The cool fall breeze hit my face as an approaching car, driven by an older man, stopped next to me at the crosswalk.

I began to cross, making my way to the office in downtown Charlottetown, then it happened.

The old man decided it was his turn to go. His car lurched forward, bumping my leg. I jumped to avoid him. The vehicle once again stopped.

Looking over my shoulder, legs thankfully intact, I saw the driver had a confused look on his face.

Problems with older drivers aren’t unusual.

Nationally, according to Statistic Canada’s motor traffic collision stats, in 2013, drivers age 65-plus were involved in 26 per cent more fatal accidents than younger drivers ages 25 to 40.

Tempting as it might be, however we should try to keep age out of the conversation when it comes to drivers and safety, said Olive Bryanton. She works with the PEI Centre on Health and Aging at UPEI.

“There has been absolutely no proof that taking a test makes people a better driver.”

It’s better to focus on education for not just seniors, but for all drivers, she said.

“I think we should be looking at all individual’s ability to drive and not their age, because there are bad drivers of all ages on the road.”

In Ontario, drivers 80 and older must take a variety of tests every two years in order to stay on the road. They must pass a vision test, undergo a driver record review, participate in a 45-minute group education session and, in some cases, take a road test.

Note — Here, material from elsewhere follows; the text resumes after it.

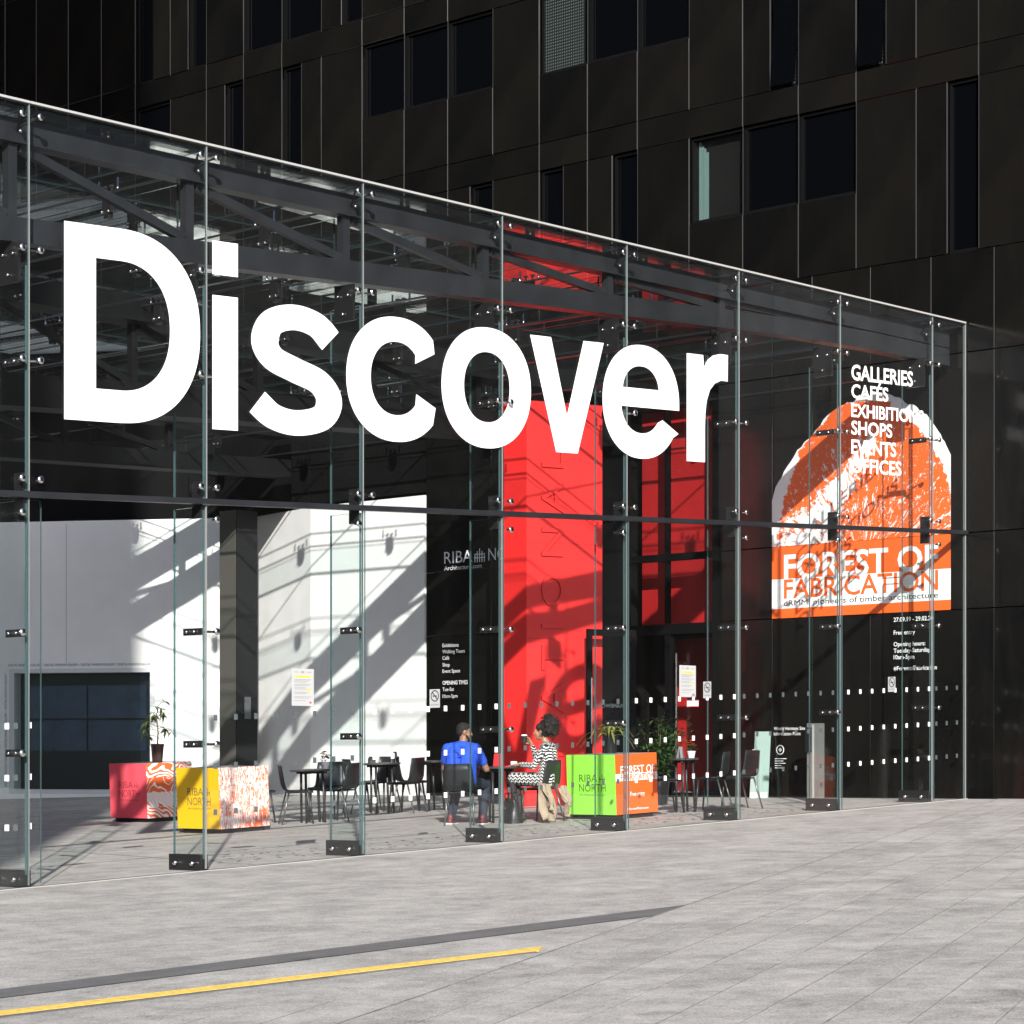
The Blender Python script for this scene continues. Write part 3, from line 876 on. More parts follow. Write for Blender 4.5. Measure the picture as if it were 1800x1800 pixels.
# lower wall
LV = [-4.5, -3.45, -2.4, -1.35, -.48, .58, 1.64, 2.7, 3.45, 4.50]
for a, b in zip(LV[:-1], LV[1:]):
    for z0, z1 in ((4.22, 5.31), (5.31, 7.90), (7.90, 9.35)):
        panel(a, b, z0, z1)
    panel(a, b, gz(UEND, a) - .10 if a > -1.4 else gz(UEND, a) - .3, 4.22)
LV2 = [6.95, 8.15, 9.35, 10.905]
for a, b in zip(LV2[:-1], LV2[1:]):
    for z0, z1 in ((1.0, 4.22), (4.22, 5.31), (5.31, 7.90), (7.90, 9.35)): panel(a, b, z0, z1)
for a, b in ((4.5, 5.73), (5.73, 6.95)): panel(a, b, 7.90, 9.35)
vv = 10.905
while vv < 19.5:
    panel(vv, vv + 1.3, 6.72, 9.35, du=.04, mat=M_MATTE); vv += 1.3
m = MB(); m.box(CU - .19, CU, -34, -4.6, -2, 34); m.build('side_wall', M_MATTE, bld)
m = MB(); m.box(UEND + .02, CU - .03, -34, 40, 18.2, 34); m.build('upper_wall', M_MATTE, bld)
# entrance frame, inner red room
m = MB()
for a, b in ((4.47, 4.60), (6.36, 6.94)):
    m.box(UEND - .02, UEND + .10, a, b, 1.2, 7.76)
m.box(UEND - .015, UEND + .095, 4.60, 6.36, 5.22, 5.33); m.box(UEND - .015, UEND + .095, 4.60, 6.36, 4.06, 4.22); m.box(UEND - .015, UEND + .095, 4.60, 6.36, 7.62, 7.80)
m.box(UEND + .0, UEND + .09, 4.60, 5.46, 1.4, 1.56); m.box(UEND - .018, UEND + .098, 5.46, 5.56, 1.2, 4.05); m.box(UEND + .002, UEND + .092, 5.52, 5.58, 4.23, 7.61)
ent = m.build('entrance_frame', M_FRAME, bld)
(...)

The goal isn’t to stop seniors from driving, said Bob Nichols, of the Ontario Ministry of Transportation, it’s to keep seniors and other drivers safe.

“Ontario data indicates that the rate of fatal collision involvement among seniors continues to be higher than that of the general driving population.” He said in a email.

“In 2008-2012, the average fatal collision involvement rate for drivers age 80 and over was 1.50 per 10,000 licensed drivers compared to 0.80 for drivers of all ages.”

The first stage of the senior drivers program ran from 2008-2012 and a 54 per cent decrease in fatal collisions for 80-plus drivers followed, said Nichols.

P.E.I. has no plans to implement mandatory driving tests for seniors, said Ron Ryder, a communications officer with the P.E.I. department of transportation, infrastructure and energy.

Instead, P.E.I. relies on a restriction system. This system requires doctors to notify the department if they think someone shouldn’t be driving said, Ryder.

“The restrictions vary from how busy the road they’re allowed to be on, to only being able to drive during the day if it’s a vision issue.”